Quando Ismália enlouqueceu,
Pôs-se na torre a sonhar…
Viu uma lua no céu,
Viu outra lua no mar.

No sonho em que se perdeu,
Banhou-se toda em luar…
Queria subir ao céu,
Queria descer ao mar…

E, no desvario seu,
Na torre pôs-se a cantar…
Estava perto do céu,
Estava longe do mar…

E como um anjo pendeu
As asas para voar…
Queria a lua do céu,
Queria a lua do mar…

As asas que Deus lhe deu
Ruflaram de par em par…
Sua alma subiu ao céu,
Seu corpo desceu ao mar…

Análise do poema “Ismália”, de Alphonsus de Guimaraens

“Ismália” é um poema que se destaca pela estrutura simples, mas com uma musicalidade envolvente e um simbolismo muito profundo.

Alphonsus de Guimaraens, poeta com uma verdadeira sensibilidade mística e fascinação com temas de morte e transcendência, criou nesse poema uma alegoria sobre o desejo de libertação e o conflito entre corpo e alma.

A personagem Ismália, ao ver a lua no céu e no mar, fica dividida entre dois mundos: o celestial, representado pelo céu, e o terreno, simbolizado pelo mar. Essa dualidade é explorada em todo o poema e carrega uma forte carga emocional e simbólica. Ela é associada à melancolia e à busca por algo além da realidade física.

O poema começa com a afirmação impactante: “Ismália enlouqueceu”. Desde o primeiro verso, o poeta já apresenta a protagonista em um estado de loucura, o que já nos causa uma ruptura com a lógica do mundo real. Essa insanidade inicial é acentuada pela escolha do local em que Ismália está: uma torre, um local mais alto que, no entanto, não a coloca nem totalmente no céu, nem totalmente no mar. Esse lugar “no meio”, intermediário, “purgatórico”, reflete muito bem a condição da personagem, que se perde entre o sonho e a realidade, entre o céu e o mar, entre a razão e a loucura.

Os versos “Queria subir ao céu, / Queria descer ao mar…” reforçam o desejo contrastante e antagônico de Ismália. Ela quer se fundir tanto com o sagrado quanto com o profano, representados pelo céu e pelo mar. Esse desejo por extremos muito diferentes, mas que se complementam, sugere que ela está insatisfeita com a existência limitada e terrena. Ela tem vontade de transcender. Podemos interpretar a imagem do luar, que “banha” Ismália, como um símbolo de iluminação espiritual e de loucura ao mesmo tempo. Sob a luz da lua, ela se enche de fantasias e se perde na imensidão de seus próprios desejos.

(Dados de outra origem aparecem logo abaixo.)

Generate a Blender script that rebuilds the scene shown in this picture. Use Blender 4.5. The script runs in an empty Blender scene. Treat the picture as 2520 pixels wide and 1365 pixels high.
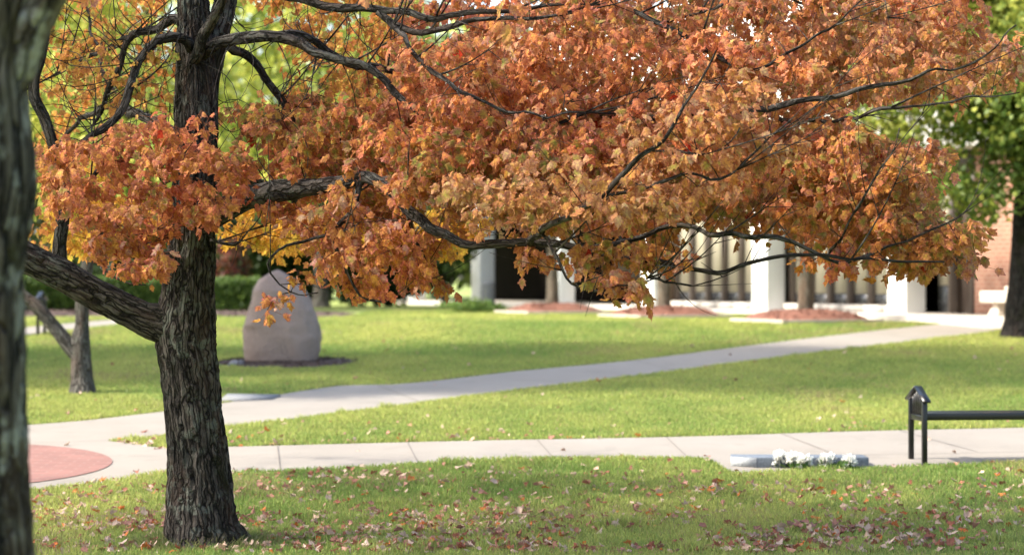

Ao longo do poema, Guimaraens constrói uma tensão crescente entre desejo e realidade. No verso “Estava perto do céu, / Estava longe do mar…”, ele ressalta ainda mais a condição de Ismália: ela se encontra fisicamente mais próxima do céu, mas ainda distanciada do mar. Esse impasse, de não saber conciliar seus desejos opostos, é marcado pela repetição do verbo “querer” e pela alternância entre as “luas” que ela vê. Por mais que tente, ela não consegue se satisfazer com apenas uma das luas, ou seja, com apenas uma parte de si mesma.

O desfecho do poema é trágico e definitivo: “Sua alma subiu ao céu, / Seu corpo desceu ao mar…”. Aqui, há uma separação entre corpo e alma, sendo o resultado dessa união paradoxal entre os desejos de Ismália. Ela buscava por um estado que não poderia ser alcançado em vida. A loucura, portanto, seria um meio para ir além das limitações da realidade, permitindo que ela se entregasse totalmente ao que ela é. O que resulta, ao mesmo tempo, em uma libertação e uma condenação.

A “alma” que sobe ao céu e o “corpo” são uma representação da tensão espiritual do poema e, ao mesmo tempo, remetem à visão muito comum entre os simbolistas de que a morte é uma fuga do sofrimento terreno.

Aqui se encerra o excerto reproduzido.